The First Self-Driving Truck Takes To The Streets Of Nevada

But can it fight the Decepticons?
Freightliner Inspiration
The first truck with autonomous capabilities was licensed to drive on public roads yesterday. Freightliner

Last night at the Hoover Dam, the first licensed self-driving truck was unveiled to the world, begging the question: are there Autobots among us?

Not quite, though the Freightliner Inspiration does aspire to transform the trucking industry. The new truck is able to drive on highways with the rest of us, keeping to the speed limit, staying in its lane, and slowing down when construction or traffic jams clog up the works.

The truck uses two kinds of radar and numerous cameras to figure out where to go and where other cars on the road are. The long-range radar keeps an eye on what’s happening on the road up to 830 feet away, while the short-range radar tracks movements of other cars within a 230 foot range. A camera in the front of the truck can detect lane lines on the road.

But even with all that technology, a driver with a commercial license still has to be in the cab, ready to take over if driving conditions get bad, or the truck has to exit the highway–because the truck can only be driven in autonomous mode on highways, not local roads.

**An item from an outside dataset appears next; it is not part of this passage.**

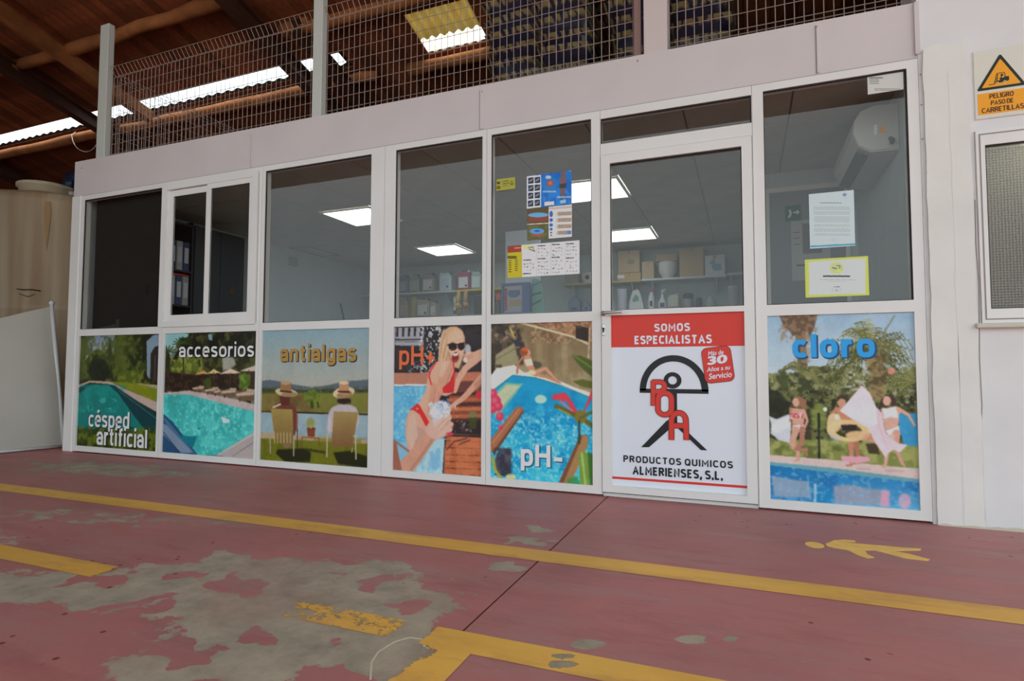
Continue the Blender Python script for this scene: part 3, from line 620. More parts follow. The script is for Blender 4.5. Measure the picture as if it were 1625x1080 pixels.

By diverting some of the more monotonous tasks of driving to a machine, Freightliner (owned by Daimler) hopes that truck drivers can be less stressed and more alert, even on long hauls. But it might be a while before you see one of the Freightliner Inspirations on the road. There are only two licensed, and both are operating in Nevada, one of just four states (plus the District of Columbia) that has developed laws regulating autonomous vehicles.